元々は即興劇のスキルとして生まれた「Yes And」
最終日にイノベーションブートキャンプののアンケートを取るのだが、いつもトップ3にランクインする不動の人気コンテンツがある。それは「Yes Andマインド」と呼ばれるもので、わたしはアイスブレイクとして必ず実施するようにしている。
わたしがYes Andを学んだのは、経済産業省主催のイノベーター育成プログラム「始動Next Innovator 2018」でシリコンバレープログラムのメンターを担当いただいている米国在住のハリウッド俳優・プロデューサーのマシオカ氏からである。
彼は演劇の即興劇で使うスキルとして、Yes Andを米国で学ばれ、現在はライフワークとしてYes Andの日本への普及活動に務められている。最近は、彼が日本に帰国する度にワークショップを開催されているそうだ。
私はマシオカ氏のYes Andワークショップのダイジェスト版として話すのだが、Yes Andの説明と簡単なワークショップにかける時間はわずか10分。それにも関わらず、毎回、トップ3にランクインされるのだ。Yes Andとは一体、何なのだろうか?
Yes Andとは?
Yes Andを説明する前に、その反対のYes Butについて考えると分かりやすい。Yes Butとは文字通り、肯定しているようで否定するやり方のことである。「日曜日、どこか行きませんか?」「いいですね。でも、給料日前だからちょっと」といった会話だ。日本企業のオフィスではほとんど、Yes Butで充満している。時には、「弊社はNo Because文化です」と言う人もいた。
Yes Butの功罪は、自由闊達なアイデア発想を遮断してしまい、複雑な前提条件を満たすミラクルなソリューションを思いつかないとバカに見える点である。こういう職場では、「うちではイノベーティブなアイデアが足らない」と言う人が多い。
一方、Yes Andはその逆である。「日曜日、どこか行きませんか?」「いいですね。では、給料日前なので、たった3000円でどれだけ充実の日曜日を過ごせるかに挑戦しませんか?」「いいですね。では、使うだけではなくて稼ぐことも挑戦しませんか?」「いいですね。では」と言った具合に、お互いのアイデアが被さなりあい、時に発展していくのだ。シリコンバレーにはこのYes Andが充満している。
Yes Andに最も重要な前提条件は、安全な空間
Yes Andを実施する上で最も重要な前提条件は、「絶対に否定されない安全な空間を作る」ことと「アイデアの取捨選択は一番最後にする」ことだ。
何を言っても肯定される場の安心感が、さらにアイデアを発展させ、突拍子もないアイデアに繋がるのである。ほとんどのアイデアはバカでくだらないアイデアかもしれない。

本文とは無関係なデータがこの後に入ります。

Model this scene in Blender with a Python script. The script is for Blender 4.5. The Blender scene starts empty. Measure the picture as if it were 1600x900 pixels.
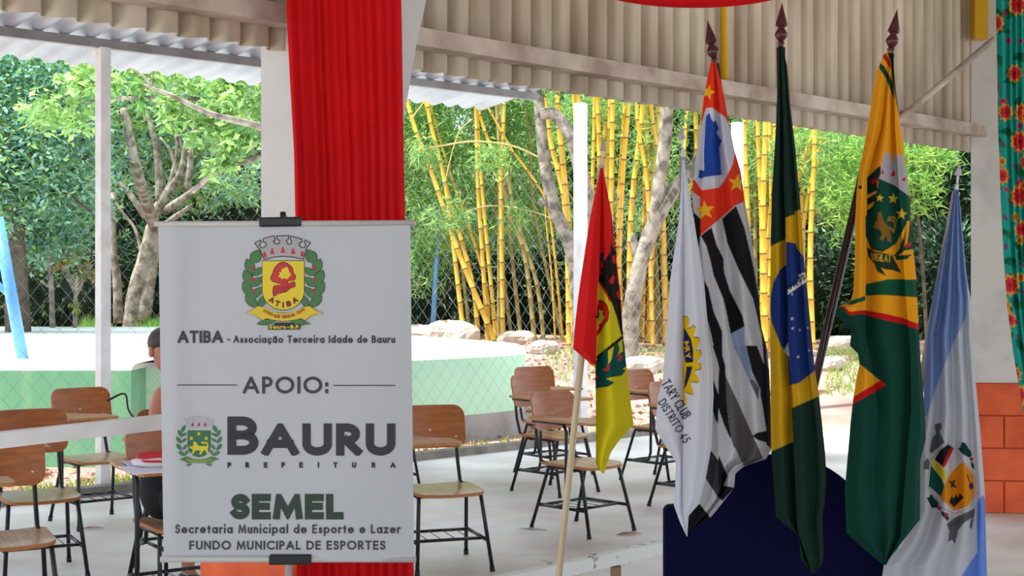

でも、一見、ふざけたようなアイデアが呼び水となって素晴らしいアイデアに繋がることがあるのだ。
Yes Butで最初のアイデアを潰していたら、その可能性はゼロになってしまう。どんな優れたフレームワークやワークショップを取り入れても、オフィスにYes Butが充満していては機能しない。少なくとも、ブレインストーミングのアイデア発散の時間だけはYes Andを徹底し、バカでくだらないアイデアも許容し、リラックスした雰囲気で発散させることが重要だ。
こんな単純なことでも、全員に徹底することで、大きな効果を生む。そして、何よりもYes Andマインドを全員で持つと、全てが楽しいのだ。短時間にも関わらず効果絶大ということで、結果としてYes Andがいつもトップ3にランクインされている。
ぜひ幹部社員にこそ、Yes Andのマインドセットを取り入れてもらいたい。